本日のよろこびごと。(814)


可愛さは 説得力であり 善である(喜)
ドラマ初回の感想〜♪

このドラマ好きだな〜。
就職難で苦戦中、たまたま募集していたからという程度の動機で応募したパイロット候補生に女子大生(堀北真希)が採用されてしまうという荒唐無稽な話。大丈夫かと見始めたのだが、見たらこれがあんがい地に足がついていた。
東大卒理系で留学経験もあるエリート女子大生(相武紗季)という現実味をみせつけるライバルの配置、ANA全面協力による映像の納得感など功を奏していたと思う。選考試験のやり方などに「そんなのあるか?」と思うむきもあろうが、知識のみでこなしきれない特殊なスキルを要求される職業おいてならばなくもないだろう。主人公の造形も「いやいや、ありえるかもしれん。だってこの子にはなにかある」とまんまと思わせることに成功していた。とにかく堀北真希はかわいい。可愛さに説得力があるということをつくづくと知らされた。
いや、もちろんかわいいだけではない。能ある鷹は爪を隠すではないが、この主人公もただのお人形さんではない、それを示唆する能力をさらっとみせていたではないか。居酒屋の注文をメモなしでミスらぬ優秀な記憶力、飛行シミュレーション中に投じられる暗算問題に動じぬパラレル処理能力を。紙飛行機の作り方をライバルに手伝わせてしまう、これはすなわち他者の頭脳を己のクラウドとして使う情報収集力とステルス的統率力、そして人心掌握術にほかならない。
スムーズにこれら非凡な能力を開示し、さらに彼女自身が空への情熱と覚悟を見せたことで視聴者は彼女の後押しを素直にする気になれる。このあたりの流れ、初回として実にうまくできてたよなぁ。すっかり乗せられたもん。
根っからの悪人が一人もでてこないのもよかった。手袋を口で外して空気を氷点下にするような怪奇な女はそんなにいるもんじゃない*1。本編のライバルも口調は怖いが悪意があるわけではなく、必死で真面目なので、暢気すぎる主人公にイラッとしてしまうだけなのだ。同僚の男4人衆(間宮祥太朗小柳友藤井流星、庄野崎謙)も初回からいい仲間になりそうな雰囲気をかもしだしていたし、あまりなじみのない俳優を揃えたのも新鮮で、そのくせキャラ立ちがしっかりして見分けやすいのもいい。スカして感じの悪い教官(斉藤工)も「めんどくせー」と新人候補生らの前でボヤくのに明確な敵意があるわけじゃなく、意外とよく笑い、そして笑うとかなり可愛い。
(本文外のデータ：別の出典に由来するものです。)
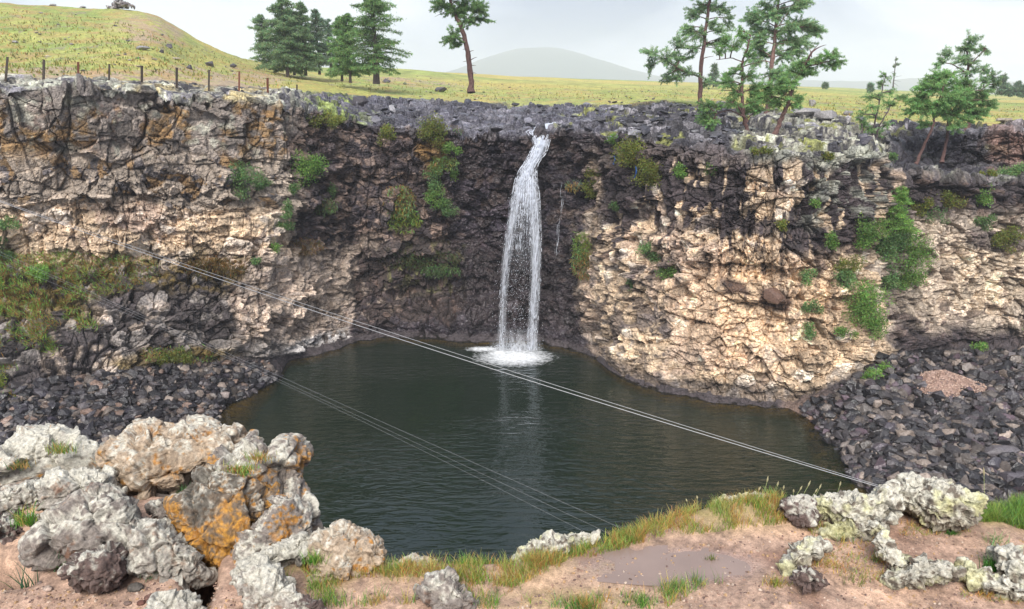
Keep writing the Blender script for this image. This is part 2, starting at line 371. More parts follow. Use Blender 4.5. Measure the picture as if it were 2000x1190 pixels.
# left wall, second band: conchoidal grey-brown blocks with pale faces
m_u2 = reg(-999, 600, 300, 425, 18)
c = mix(c, lin(176, 160, 144, .88), m_u2 * .9)
c = mix(c, lin(92, 86, 86, K), m_u2 * thr(u2 * 1. + nB * .4, .62, .74))
c = mix(c, orange, m_u2 * thr(nB + (u2 - .5), .35, .5) * .6)
# left wall, third band: pale tan to pink
m_u3 = reg(-999, 560, 405, 520, 16)
c = mix(c, tan, m_u3); c = mix(c, pink, m_u3 * thr(nC + .5 * nB, 0, .3)); c = mix(c, lin(200, 188, 176, K), m_u3 * thr(u2 + nB * .3, .66, .8) * .8)
c = mix(c, brown, m_u3 * thr(nB * .8 + nA * .4, .22, .4) * .8)
# lower left: mossy ledge and dark basalt
m_l = reg(-999, 500, 520, 780, 16)
c = mix(c, lin(84, 76, 76, K), m_l); c = mix(c, greyb, m_l * thr(u2 + nB * .3, .55, .7) * .8); c = mix(c, tan2, m_l * reg(80, 330, 600, 740) * thr(nA + nB, .1, .4) * .6)
m_ml = reg(455, 700, 490, 670, 18)
c = mix(c, lin(200, 180, 162, .92), m_ml); c = mix(c, lin(176, 160, 148, K), m_ml * thr(u3 + nB * .4, .5, .7)); c = mix(c, brown, m_ml * thr(nB + nA * .5, .2, .45) * .8)
c = mix(c, moss, reg(-999, 170, 500, 640) * thr(nB + .4, 0, .4) * .9)
c = mix(c, moss, reg(-999, 480, 500, 560) * thr(nB + .2, 0, .4) * .9); c = mix(c, moss, ell(350, 700, 120, 22) * .8)
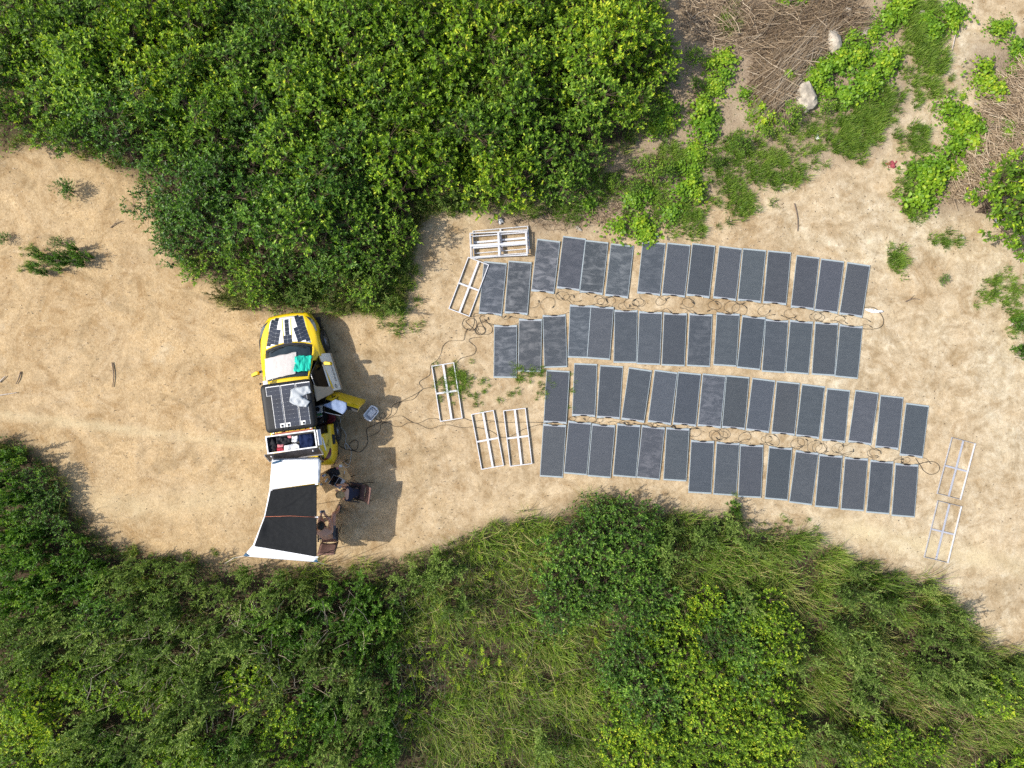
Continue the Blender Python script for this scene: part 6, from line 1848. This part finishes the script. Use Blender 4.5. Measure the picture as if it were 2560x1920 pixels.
def figure(label, loc, rz, P_, skin, sx=1.0):
    """seated figure facing local +y; P_ gives the pose"""
    root = thing('person', label, 'person', loc, rz)
    J = {}; E = []
    def add(k, p, r, to=None):
        J[k] = (p, r)
        if to: E.append((to, k))
    add('pelvis', P_['pelvis'], (0.15*sx, 0.12*sx))
    add('belly', P_['belly'], (0.135*sx, 0.115*sx), 'pelvis')
    add('chest', P_['chest'], (0.155*sx, 0.125*sx), 'belly')
    add('upper', P_['upper'], (0.12*sx, 0.095*sx), 'chest')
    add('neck', P_['neck'], 0.056*sx, 'upper')
    hd = Vector(P_['head']); nk = Vector(P_['neck']); up = (hd-nk).normalized(); f = Vector(P_['look']).normalized()
    add('jaw', tuple(nk+up*0.065+f*0.02), 0.062, 'neck')
    add('skull', tuple(hd), (0.080, 0.092), 'jaw')
    add('crown', tuple(hd+up*0.075-f*0.01), (0.064, 0.074), 'skull')
    add('chin', tuple(nk+up*0.05+f*0.085), 0.024, 'jaw')
    add('nose', tuple(hd-up*0.012+f*0.108), 0.013, 'skull')
    sd = up.cross(f).normalized()
    for s, nm in ((-1, 'l'), (1, 'r')):
        add('ear'+nm, tuple(hd-up*0.01+sd*s*0.088), 0.017, 'skull')
        sh = P_['sh'+nm]
        add('sh'+nm, sh, 0.070*sx, 'upper')
        add('el'+nm, P_['el'+nm], 0.046*sx, 'sh'+nm)
        mid = (Vector(P_['el'+nm])*0.6+Vector(P_['wr'+nm])*0.4); add('fa'+nm, tuple(mid), 0.042*sx, 'el'+nm)
        add('wr'+nm, P_['wr'+nm], 0.028*sx, 'fa'+nm)
        hand(J, E, 'wr'+nm, 'h'+nm, Vector(P_['hd'+nm]), Vector((0, 0, -1)), P_.get('curl', 0.6))
        add('hip'+nm, P_['hip'+nm], 0.090*sx, 'pelvis')
        add('kn'+nm, P_['kn'+nm], 0.062*sx, 'hip'+nm)
        ca = Vector(P_['kn'+nm])*0.66+Vector(P_['an'+nm])*0.34; add('ca'+nm, tuple(ca), 0.056*sx, 'kn'+nm)
        add('an'+nm, P_['an'+nm], 0.036*sx, 'ca'+nm)
        add('hl'+nm, tuple(Vector(P_['an'+nm])+Vector((0, -0.03, -0.035))), 0.032, 'an'+nm)
        add('toe'+nm, P_['toe'+nm], 0.030, 'an'+nm)
    body = grow('body', J, E, skin, root)
    # eyes and mouth
    for s in (-1, 1):
        mb = MB(); mb.lathe([(0.0, -0.011), (0.009, -0.006), (0.0115, 0), (0.009, 0.006), (0.0, 0.011)], n=8)
        e = mb.build('eye', M['screen'], root); e.location = hd+f*0.083+sd*s*0.032+up*0.004
    mb = MB(); mb.box((0, 0, 0), (0.045, 0.01, 0.008)); mo = mb.build('mouth', M['maroon'], root); mo.location = nk+up*0.088+f*0.104
    mo.rotation_euler = f.to_track_quat('Y', 'Z').to_euler()
    return root, J, hd, up, f, sd

def hair(root, hd, up, f, sd, m, long_=False, seed=1):
    bm = bmesh.new(); bmesh.ops.create_icosphere(bm, subdivisions=4, radius=1.0)
    for v in list(bm.verts):
        if v.co.y > 0.55 and v.co.z < 0.45 or v.co.z < (-0.35 if not long_ else -0.75) and v.co.y > -0.2: v.tag = True
    bmesh.ops.delete(bm, geom=[v for v in bm.verts if v.tag], context='VERTS')
    for v in bm.verts:
        c = v.co; nz = 1+0.07*mnoise.noise(c*4+Vector((seed, 0, 0)))+0.05*mnoise.noise(Vector((c.x*16, c.y*3, c.z*3+seed)))
        q = sd*(c.x*0.100*nz)+f*(c.y*0.116*nz)+up*(c.z*0.112*nz)
        v.co = hd+up*0.022-f*0.012+q
    me = bpy.data.meshes.new('hair'); bm.to_mesh(me); bm.free(); me.materials.append(m)
    me.polygons.foreach_set('use_smooth', [True]*len(me.polygons))
    o = link('hair', me, root); o.modifiers.new('t', 'SOLIDIFY').thickness = 0.012
    return o

def shoe(root, an, toe, m, name='shoe'):
    a = Vector(an); t = Vector(toe); d = (t-a); d.z = 0; d.normalize(); s = Vector((-d.y, d.x, 0))
    mb = MB()
    prof = [(-0.085, .030), (-0.06, .042), (0.02, .040), (0.10, .050), (0.155, .040), (0.185, .018)]
    ring = [(a+d*x+s*w) for x, w in prof]+[(a+d*x-s*w) for x, w in reversed(prof)]
    hts = [.085, .095, .085, .055, .045, .03]; hts = hts+hts[::-1]
    n = len(ring); z0 = 0.004
    mb.add([(p.x, p.y, z0) for p in ring]+[(p.x, p.y, z0+h*0.6) for p, h in zip(ring, hts)]+[((a+d*0.05+(p-a-d*0.05)*0.62).x, (a+d*0.05+(p-a-d*0.05)*0.62).y, z0+h) for p, h in zip(ring, hts)],
           [(r*n+i, r*n+(i+1) % n, (r+1)*n+(i+1) % n, (r+1)*n+i) for r in range(2) for i in range(n)]+[tuple(2*n+i for i in range(n)), tuple(reversed(range(n)))], 0, True)
    mb.build(name, m, root)

# the woman in navy, bent over her laptop
wl = Vector((*P(893, 1229, 0.45), 0)); w_rz = rad(82)
camp_chair('brown camp chair under the woman at the table', wl.x, wl.y, w_rz)
wp = dict(pelvis=(0, -0.02, 0.53), belly=(0, 0.00, 0.68), chest=(0, 0.08, 0.88), upper=(0, 0.17, 1.03), neck=(0.0, 0.235, 1.10), head=(-0.02, 0.335, 1.20), look=(0.06, 0.85, -0.55),
          shl=(-0.165, 0.15, 1.02), elr=(0.215, 0.27, 0.80), wrr=(0.19, 0.47, 0.765), hdr=(-0.25, 1, -0.1), shr=(0.165, 0.17, 1.02), ell=(-0.20, 0.30, 0.80), wrl=(-0.03, 0.46, 0.775), hdl=(0.35, 1, -0.1),
          hipl=(-0.09, 0.03, 0.52), hipr=(0.09, 0.03, 0.52), knl=(-0.11, 0.45, 0.50), knr=(0.10, 0.45, 0.50), anl=(-0.11, 0.42, 0.085), anr=(0.10, 0.44, 0.085), toel=(-0.12, 0.57, 0.03), toer=(0.11, 0.59, 0.03), curl=0.7)
rt, J, hd, up, f, sd = figure('woman with fair hair in a dark navy top typing on a laptop', (wl.x, wl.y, 0), w_rz, wp, M['skin'], 0.95)
SJ = {k: (J[k][0], tuple(x*1.13 for x in (J[k][1] if isinstance(J[k][1], tuple) else (J[k][1],)*2))) for k in ('pelvis', 'belly', 'chest', 'upper', 'shl', 'shr')}
SJ['sll'] = (tuple(Vector(J['shl'][0]).lerp(Vector(J['ell'][0]), 0.45)), 0.070); SJ['slr'] = (tuple(Vector(J['shr'][0]).lerp(Vector(J['elr'][0]), 0.45)), 0.070)
SJ['shl'] = (SJ['shl'][0], 0.082); SJ['shr'] = (SJ['shr'][0], 0.082); SJ['upper'] = (J['upper'][0], (0.125, 0.100))
grow('shirt', SJ, [('pelvis', 'belly'), ('belly', 'chest'), ('chest', 'upper'), ('upper', 'shl'), ('upper', 'shr'), ('shl', 'sll'), ('shr', 'slr')], M['shirt_navy'], rt)
TJ = {'pelvis': (J['pelvis'][0], (0.158, 0.125)), 'hipl': (J['hipl'][0], 0.10), 'hipr': (J['hipr'][0], 0.10), 'kl': (tuple(Vector(J['hipl'][0]).lerp(Vector(J['knl'][0]), .75)), 0.080), 'kr': (tuple(Vector(J['hipr'][0]).lerp(Vector(J['knr'][0]), .75)), 0.080)}
grow('shorts', TJ, [('pelvis', 'hipl'), ('pelvis', 'hipr'), ('hipl', 'kl'), ('hipr', 'kr')], M['black_cloth'], rt)
hair(rt, hd, up, f, sd, M['hair_blond'], True, 2)
# thin dark hairband and a bun
mb = MB(); mb.tube([hd+up*0.03+sd*0.106*math.cos(a)+(up*0.85-f*0.2).normalized()*0.112*math.sin(a)+f*0.02 for a in np.linspace(-0.2, math.pi+0.2, 16)], 0.010, 5); mb.build('hairband', M['black_cloth'], rt)
mb = MB(); mb.lathe([(0.0, -.035), (.03, -.025), (.042, 0), (.03, .025), (0.0, .035)], n=12); bn = mb.build('bun', M['hair_blond'], rt); bn.location = hd-f*0.10+up*0.085
for s in 'lr': shoe(rt, J['an'+s][0], J['toe'+s][0], M['shoe'])

# the bare-backed man looking at his phone
ml = Vector((*P(823, 1338, 0.45), 0)); m_rz = rad(2)
camp_chair('brown camp chair with the bare backed man in it', ml.x, ml.y, m_rz, 0.52)
mp = dict(pelvis=(0, -0.02, 0.54), belly=(0, 0.02, 0.70), chest=(0.0, 0.13, 0.90), upper=(0.0, 0.25, 1.03), neck=(-0.02, 0.335, 1.09), head=(-0.035, 0.435, 1.17), look=(0.0, 0.72, -0.70),
          shl=(-0.235, 0.20, 1.00), shr=(0.225, 0.20, 1.00), ell=(-0.20, 0.46, 0.80), elr=(0.13, 0.52, 0.78), wrl=(-0.115, 0.70, 0.86), wrr=(-0.005, 0.715, 0.86), hdl=(0.30, 1, 0.1), hdr=(-0.35, 1, 0.1),
          hipl=(-0.10, 0.04, 0.52), hipr=(0.11, 0.04, 0.52), knl=(-0.23, 0.57, 0.54), knr=(0.19, 0.66, 0.55), anl=(-0.36, 0.36, 0.10), anr=(0.22, 0.68, 0.10), toel=(-0.43, 0.46, 0.03), toer=(0.25, 0.84, 0.03), curl=0.9)
rt2, J2, hd2, up2, f2, sd2 = figure('bare backed man with short dark hair looking down at a phone', (ml.x, ml.y, 0), m_rz, mp, M['skin_tan'], 1.22)
TJ = {'pelvis': (J2['pelvis'][0], (0.198, 0.160)), 'hipl': (J2['hipl'][0], 0.122), 'hipr': (J2['hipr'][0], 0.122), 'kl': (tuple(Vector(J2['hipl'][0]).lerp(Vector(J2['knl'][0]), .6)), 0.095), 'kr': (tuple(Vector(J2['hipr'][0]).lerp(Vector(J2['knr'][0]), .6)), 0.095)}
grow('shorts', TJ, [('pelvis', 'hipl'), ('pelvis', 'hipr'), ('hipl', 'kl'), ('hipr', 'kr')], M['shorts'], rt2)
hair(rt2, hd2, up2, f2, sd2, M['hair_dark'], False, 5)
for s in 'lr': shoe(rt2, J2['an'+s][0], J2['toe'+s][0], M['shoe'], 'sandal')
# phone held in both hands
pc = Matrix.Rotation(m_rz, 4, 'Z') @ Vector((-0.06, 0.80, 0.885)); pc = Vector((ml.x, ml.y, 0))+pc
mb = MB(); mb.prism(rounded(0.155, 0.078, 0.012), -0.005, 0.003, inset=0.001, ztop=0.004); o = mb.build('phone', M['white']); o.location = pc; o.rotation_euler = (rad(25), 0, m_rz)
mb = MB(); mb.box((0.01, 0, 0.0048), (0.12, 0.068, 0.001)); mb.build('screen', M['screen'], o)
tag(o, 'phone held sideways in the seated man\'s hands', 'phone')
# dark flip-flop left lying by his foot
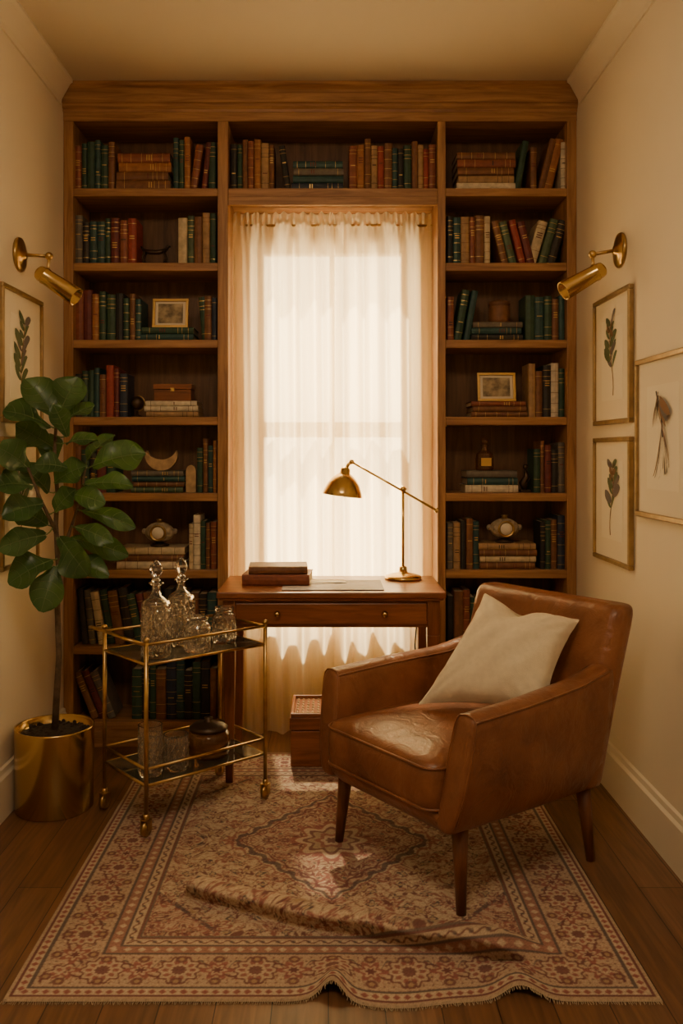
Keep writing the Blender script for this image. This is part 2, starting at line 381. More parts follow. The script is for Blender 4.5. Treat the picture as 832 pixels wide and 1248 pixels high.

極めつけはネジ工場の社長だ。懐の深い善き大人で、主人公が壁にぶち当たったときは相談相手になって導いてくれるに違いない*2
周囲の善意に育まれ超かわいい堀北真希パイロットに成長していく明るく楽しい成功物語。そこに試練はあっても不幸はない、幸福しかなかろうと思うのだ。
そんなドラマとどこを切ってもかわいい堀北真希をどうして好きにならずにいられよう。